In a hidden land of blue mesas and crystal forests, a colorful primordial life is locked into quiet eternity. Each day last week, monsoon-engorged clouds bent the rays of the sunlight moving across prairies of moon-like volcanic ash. Here, stone logs hug the earth in stillness.
As you might have guessed, I just returned from photographing the otherworldly landscape Petrified Forest National Park. For two nights and three days, I was a lucky guest in their Artists in Residence housing, a Southwestern adobe casita, tucked within the boundaries of Petrified Forest National Park. Staying at the casita allowed me sunrise and sunset sessions in a cornucopia of possibility.
I had re-discovered this area during last year’s project photographing my “Arizona Kicks on Route 66” book. This is the only national park in the entire country that the world-famous highway passes through. A lonely line of abandoned telephone poles traces the ghost highway east and west from a rusty, roadside 1930s car. Here, the park memorializes Route 66, an amazingly popular pilgrimage of nostalgia for Baby Boomers.
There are of course other stories, much older stories, in the park. Bill Parker, the Petrified Forest’s paleontologist, brings another era of the past alive—the age of dinosaurs. He is one of seven such scientists in the entire park system, and has made significant discoveries here in this park.

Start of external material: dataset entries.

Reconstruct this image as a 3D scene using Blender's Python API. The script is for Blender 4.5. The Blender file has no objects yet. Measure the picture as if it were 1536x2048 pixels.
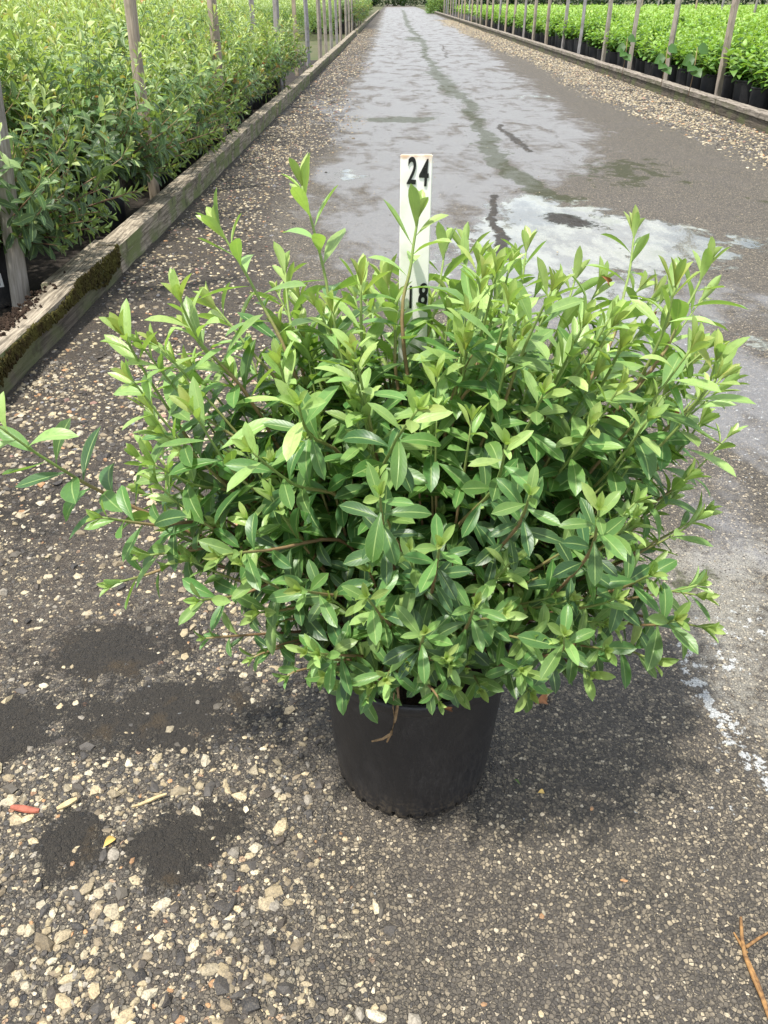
import bpy, math, random
import numpy as np
from mathutils import Vector, Matrix
R = math.radians
rng = np.random.default_rng(7); random.seed(7)
C = bpy.context.scene.collection
S = bpy.context.scene
# ------------------------------------------------------------------ camera, sky, sun, exposure
H = 1.06; F = 1538.0; PITCH = math.atan(1034/1538)
cd = bpy.data.cameras.new('camera'); cam = bpy.data.objects.new('camera', cd); C.objects.link(cam)
cam.location = (0, 0, H); cam.rotation_euler = (math.pi/2-PITCH, 0, 0)
cd.sensor_fit = 'HORIZONTAL'; cd.sensor_width = 36; cd.lens = 36*F/1536; cd.clip_start = .02; cd.clip_end = 800
S.camera = cam
S.cycles.max_bounces = 7; S.cycles.transmission_bounces = 4; S.cycles.diffuse_bounces = 3; S.cycles.glossy_bounces = 2
S.view_settings.view_transform = 'Standard'; S.view_settings.look = 'None'
S.view_settings.exposure = 0.92; S.view_settings.gamma = 1
SUN_EL, SUN_AZ = 69, 228          # azimuth clockwise from +Y : behind the camera, to the left
sl = bpy.data.lights.new('sun', 'SUN'); sl.energy = 3.9; sl.angle = R(2.6); sl.color = (1, .955, .88)
so = bpy.data.objects.new('sun', sl); C.objects.link(so)
sd = Vector((math.sin(R(SUN_AZ))*math.cos(R(SUN_EL)), math.cos(R(SUN_AZ))*math.cos(R(SUN_EL)), math.sin(R(SUN_EL))))
so.rotation_euler = (-sd).to_track_quat('-Z', 'Y').to_euler()
w = bpy.data.worlds.new('World'); S.world = w; w.use_nodes = True
nt = w.node_tree; nt.nodes.clear()
def wn(t): return nt.nodes.new(t)
sky = wn('ShaderNodeTexSky'); sky.sky_type = 'NISHITA'; sky.sun_disc = False
sky.sun_elevation = R(SUN_EL); sky.sun_rotation = R(SUN_AZ); sky.air_density = 1.2; sky.dust_density = 2.0
tc = wn('ShaderNodeTexCoord'); mp = wn('ShaderNodeMapping'); mp.inputs['Scale'].default_value = (1, 1, 2.6)
nz = wn('ShaderNodeTexNoise'); nz.inputs['Scale'].default_value = 2.3; nz.inputs['Detail'].default_value = 7; nz.inputs['Roughness'].default_value = .55
rp = wn('ShaderNodeValToRGB'); rp.color_ramp.elements[0].position = .40; rp.color_ramp.elements[1].position = .58
mx = wn('ShaderNodeMix'); mx.data_type = 'RGBA'; mx.inputs[7].default_value = (7.6, 7.9, 8.4, 1)
bg = wn('ShaderNodeBackground'); bg.inputs[1].default_value = .12; wo = wn('ShaderNodeOutputWorld')
nt.links.new(tc.outputs['Generated'], mp.inputs[0]); nt.links.new(mp.outputs[0], nz.inputs[0]); nt.links.new(nz.outputs[0], rp.inputs[0])
nt.links.new(rp.outputs[0], mx.inputs[0]); nt.links.new(sky.outputs[0], mx.inputs[6]); nt.links.new(mx.outputs[2], bg.inputs[0]); nt.links.new(bg.outputs[0], wo.inputs[0])
# ------------------------------------------------------------------ measuring helpers (photo pixel -> real place)
sp, cp = math.sin(PITCH), math.cos(PITCH)
def P(px, py, z=0.0):                # where the ray of that pixel meets height z
    dn = F*sp+(py-1024)*cp; f = F*cp-(py-1024)*sp; t = (H-z)/dn
    return ((px-768)*t, f*t)
def Q(px, py, y):                    # where that ray reaches depth y
    dn = F*sp+(py-1024)*cp; f = F*cp-(py-1024)*sp; t = y/f
    return Vector(((px-768)*t, y, H-dn*t))
def proj(x, y, z):
    d = y*cp+(H-z)*sp; return 768+x/d*F, 1024+((H-z)*cp-y*sp)/d*F
def xL(y): return -1.22+.0125*y
def xR(y): return 3.49-.002*y
# ------------------------------------------------------------------ naming helpers
def tag(o, label=None, cat=None, group=None, kind=None):
    if label: o['label'] = label
    if cat: o['category'] = cat
    if group: o['group'] = group
    if kind: o['kind'] = kind
    return o
def empty(name, loc, rz=0):
    o = bpy.data.objects.new(name, None); C.objects.link(o); o.location = loc; o.rotation_euler.z = rz; o.empty_display_size = .05
    return o
def link(name, me, parent=None, mat=None, loc=None):
    o = bpy.data.objects.new(name, me); C.objects.link(o)
    if parent: o.parent = parent
    if loc is not None: o.location = loc
    if mat: me.materials.append(mat)
    return o
def copy_tree(o, parent=None):
    c = o.copy(); C.objects.link(c)
    if parent: c.parent = parent
    for ch in o.children: copy_tree(ch, c)
    return c
ORD = ['first','second','third','fourth','fifth','sixth','seventh','eighth','ninth','tenth','eleventh','twelfth','thirteenth','fourteenth','fifteenth','sixteenth','seventeenth','eighteenth','nineteenth','twentieth','twenty-first','twenty-second','twenty-third','twenty-fourth','twenty-fifth','twenty-sixth','twenty-seventh','twenty-eighth','twenty-ninth','thirtieth']
ORD += ['thirty-'+w_ for w_ in ORD[:9]]+['fortieth']+['forty-'+w_ for w_ in ORD[:9]]+['fiftieth']+['fifty-'+w_ for w_ in ORD[:9]]
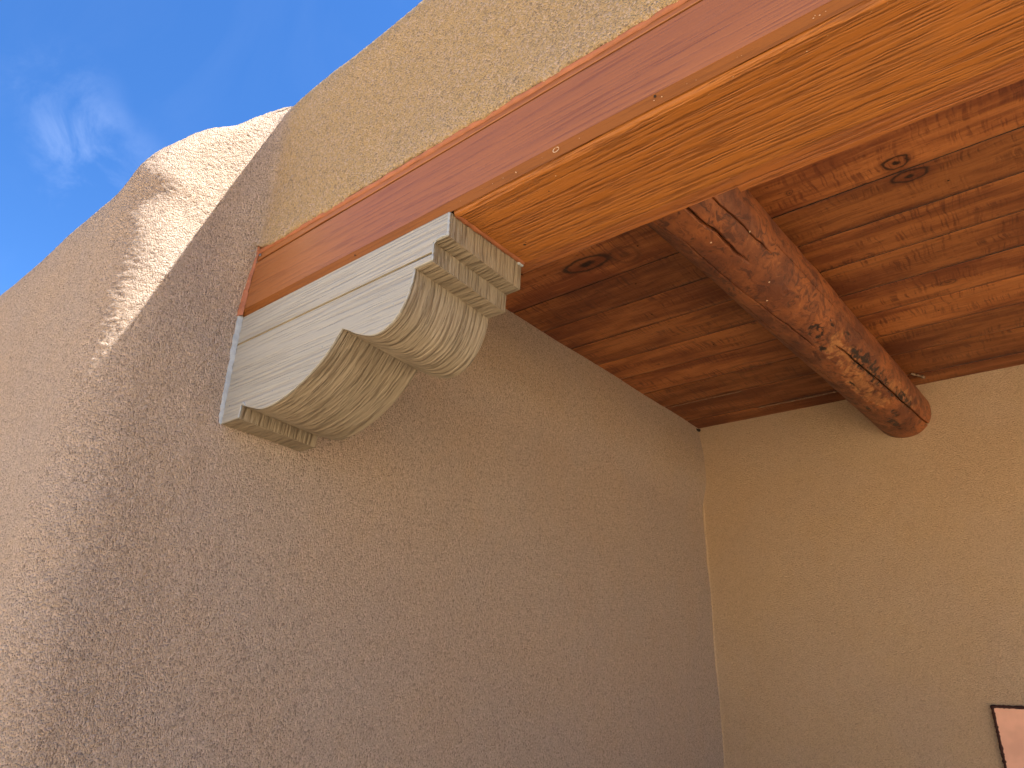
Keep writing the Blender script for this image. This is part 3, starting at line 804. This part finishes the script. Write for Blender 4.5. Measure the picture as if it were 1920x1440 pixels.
for t0, y0 in ((.176, .724), (.45, 1.02), (.1, 1.1), (.9, .80)):
    x_ = 1.01 - .047 * (2.7 - y0) + .1215 * math.sin(t0); z_ = .357 - .1215 * math.cos(t0)
    disc("nail_head", (x_, y0, z_), (math.sin(t0), 0, -math.cos(t0)), .0028, M_speck, log, .001)

# ------------------------------------------------------------------ tile in the back wall
tile = thing("wall_tile", (1.31, 2.69, -1.276), "flat salmon pink tile panel with dark brown edging set in the back wall", "tile")
tx0, tx1, tz0, tz1 = 1.113, 1.513, -1.276, -.879
V, F = prismy([(tx0, tz0), (tx1, tz0), (tx1, tz1), (tx0, tz1)], 2.686, 2.70)
link_mesh("tile_face", V, F, M_tile, tile, smooth=False)
e = .004
loop = [(tx0 - e, tz0 - e), (tx1 + e, tz0 - e), (tx1 + e, tz1 + e), (tx0 - e, tz1 + e), (tx0 - e, tz0 - e)]
V, F = strip_tube([(x, 2.690, z) for x, z in loop], .0062, 15, 8, .18, .003)
link_mesh("grout_edge", V, F, M_grout, tile)

for x_, y_ in ((.62, .93), (.50, 1.13), (.78, 1.37), (.44, 1.36), (.52, 1.74), (.40, 2.02), (1.45, 1.16), (1.62, 1.55), (1.30, 1.95), (1.75, 1.99)):
    disc("nail_hole", (x_, y_, .4688), (0, 0, -1), .0030, M_hole, ceil, .0006)
# plaster scraps at the ceiling edge beside the log
scr = []
def scrap(pts, rad, mat, nm, parent, seed):
    V, F = strip_tube(pts, rad, seed, 6, .5, .003); return link_mesh(nm, V, F, mat, parent)
scrap([(1.10, 2.52, .468), (1.125, 2.56, .466), (1.14, 2.60, .467)], .005, M_plaster, "plaster_scrap", ceil, 3)
scrap([(.40, 2.556, .4695), (.62, 2.557, .4695), (.80, 2.557, .4695)], .0022, M_plaster, "splintered_edge", ceil, 8)
scrap([(.03, 2.294, .4693), (.20, 2.293, .4690), (.42, 2.292, .4693)], .0016, M_plaster, "splintered_edge", ceil, 11)
V, F = strip_tube([(.004, 2.66, .462), (.014, 2.685, .461), (.020, 2.698, .462)], .007, 5, 8, .3, .003)
link_mesh("corner_gap", V, F, M_hole, ceil)

for o in bpy.data.objects:
    if '_loc' in o: del o['_loc']
    if o.parent is None and 'label' in o: o['kind'] = 'thing'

Known for its unique beauty and life-like texture, petrified wood erodes from the surrounding rainbow-stripped mesas. But petrified wood is not all that this landscape gives to those that pay attention.
During my 3-day visit, I worked on a feature story about the park for “America Journal” a German travel magazine. As journalist Nina Rehfeld interviewed Parker, I captured the key moments of him explaining their special collections inventory of petrified dinosaur skulls, teeth, bones, vertebra, and imprints of plant life.
Parker next took us to the Giving Site in a hidden and secret valley, a very special place for a paleontologist. But before going to his favorite dig site, he took us into the science lab where the story of primordial swamps is reconstructed piece by piece.
Here we witnessed the painstaking process of releasing the meter-long skull of a Phytosaur. Matt Smith, a fossil preparator, uses small dental tools to pick at encrusted mud inside a 300-pound plaster encasement holding the crocodile-like predator removed from the field. The vicious, armor-clad carnivore once lurked below the water with razor-edged teeth. Parker held one of the dark brown teeth up to the skull.
It is the season for paleontology fieldwork, and Parker soon took us out to his favorite source of dinosaur bones called the Giving Site. After a bumpy drive in a park service 4×4, we hiked from the two-track dirt road out into the wild vastness.
We ambled across shimmering flats, and then scrambled over an unremarkable bluff, and we followed Parker down a broken ravine of dark petrified logs into a secret, hidden valley. He pointed out a thick horizontal line of blue-tinted volcanic ash. This is where he finds dinosaurs. He said he discovered this site on an exploratory hike working with the park archeologist mapping ancient Indian sites.
The noonday sun fell heavy on the bright desert floor. The heat began to consume us when his keen eye soon spotted pieces of primordial armor plating embedded in the soft soil. He gracefully recorded GPS coordinates, photographed the scene, and then tagged and bagged his find.
A couple hours into our excursion I felt my sweat evaporating quickly from my skin, my water supply was running low. But just before we headed back, I saw a glinting light on the ashen surface.
In the nick of time, I had found a tiny dinosaur tooth. Not a vicious Phytosaur tooth, it was something much smaller, but still, it was a real-life dinosaur tooth. Its serrated edge, like a miniature serrated kitchen knife was meant to cut easily through anything. I held the little tooth cupped in my hand, and then we tagged and bagged my find.
The Giving Site is well named. Parker’s secret place just keeps giving him new discoveries. So, in the end, Petrified Forest National Park is not only exotically beautiful at sunrise and sunset, but this is a land that holds hidden treasure for scientists and artists alike. Here, where stone logs hug the earth in stillness is a land that is a Giving Site. But please, take only photos.